Densho Digital Archive
Manzanar National Historic Site Collection
Title: George Kikuta Interview
Narrator: George Kikuta
Interviewer: Richard Potashin
Location: Los Angeles, California
Date: July 18, 2008
Densho ID: denshovh-kgeorge_2-01-0011

<Begin Segment 11>

RP: So you made a switch in your academic career. You said you got into accounting or business?

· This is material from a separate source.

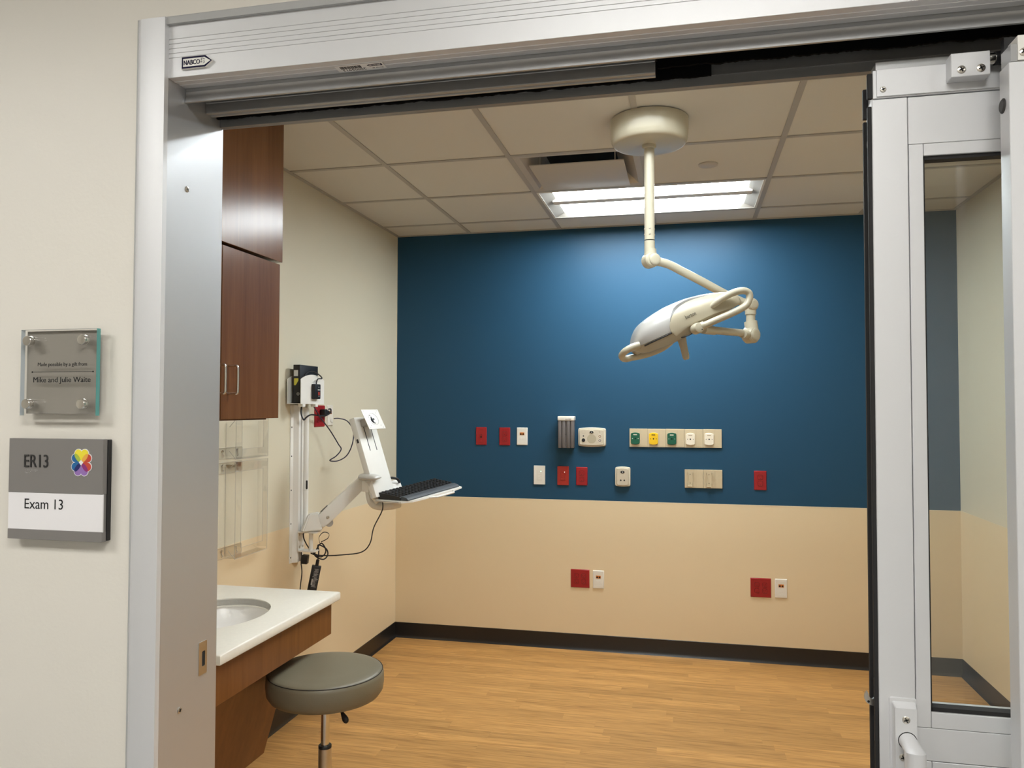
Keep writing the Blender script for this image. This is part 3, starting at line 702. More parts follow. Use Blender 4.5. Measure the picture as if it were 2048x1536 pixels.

GK: Yes. I switched my major from engineering to business administration with a concentration in accounting. So after graduation, I was not so aspiring, so I went to look for any kind of job, and I wound up in the City of Los Angeles, government job.

RP: A government job?

GK: Yeah.

RP: Just like us.

GK: Accounting section. And one of my supervisors was studying to be a CPA, and I found out, oh, there's such a profession called CPA, Certified Public Accountant. So I said, "Maybe I'll study and try to take the exam, I'll pass the exam in two years." So I quit and moved into public accounting. But back then, it's interesting, it was in the late '60, early '70, accounting was a pure WASP profession. And minorities were not well-accepted. Back then, we had entities called the Big 8 accounting firms, large multi-national accounting firms called the Big 8. And they were not taking too many Asians, not too many Hispanic. Even, they're not accepting Jewish people. So there were a lot of good Jewish CPAs, they formed their own firms, and throughout the United States, they have large Jewish-owned CPA firms. Recently, many were merged into Big 8. Now, Big 8 became Big 4. Among themselves, they merged. So kind of interesting that even female CPA candidates were not accepted back then in the early '60s, mid-'60s, I should say.

RP: So you were one of the first, first Asians to enter that field?

GK: Yeah, there were quite a few Niseis and Sanseis, CPAs around. But I think when I was, when I passed the exam and became a CPA, I think only a handful of bilingual Japanese CPAs around. So I, I was fortunate to be a bilingual. I guess I'm, among my siblings, I think I was fortunate ones for being raised in Japan and came back here, and maintained bilingual skill. But my other brothers were not that fortunate. They had to go through a lot of tough times.

RP: Right, so that bilingual ability became an asset in your situation. Before that time, was your ethnicity an obstacle? You mentioned accounting, but were there other situations where you weren't accepted or you were excluded because of your ethnicity? One, being Japanese American, but also, two, being Kibei.

GK: Right.

RP: There's always been this historic schism between the Nisei and the Kibei.

GK: I never felt, you know, discrimination. I just accepted whatever was given. I guess it's a typical Japanese attitude, but when you compare with a white American, I'm sure I was given third or fourth ranked opportunities. So, but still, U.S., if you try hard, keep climbing, you get, you get rewards. That's pretty good.

RP: I think that the time that you came back here was advantageous. If you had stayed in this country and gone, gone ahead and gone through your academics and professional experience, there were Niseis who were PhDs and working in fruit stands, you probably heard those stories.

GK: Right.

RP: Most of the professions were shutting doors to anyone of Japanese...

GK: You know, most, most of the professions had rules or law against non-citizens. Like even CPAs and attorneys, unless you're a citizen, you're not allowed to become a CPA. Plus, CPA have experience requirement, and nobody gave you a job. So even if you passed the exam, you're not certified because you cannot obtain required experience. So like my wife's uncle was the first Japanese dentist. He graduated from USC, and dentists, I think, it's easier because you, once, after you graduate, you don't really require experience. You could start your practice right away. But he had to go through a tough time to start his own practice. He only concentrated on Japanese community.

RP: And then, yeah, depending on the language issue, too. I assume that there also were, like you mentioned, exclusionary kind of laws that developed in these organizations in corporations, but also the fact that there might have been quotas as well, too? You know, "We'll hire one or two Nikkeis or two Jews," or that kind of thing. I mean, those quotas were...

GK: You know, I think those quotas came way after my, my early days. I think they never had quotas before. Because those quotas are after Martin Luther King and Kennedy time, way after.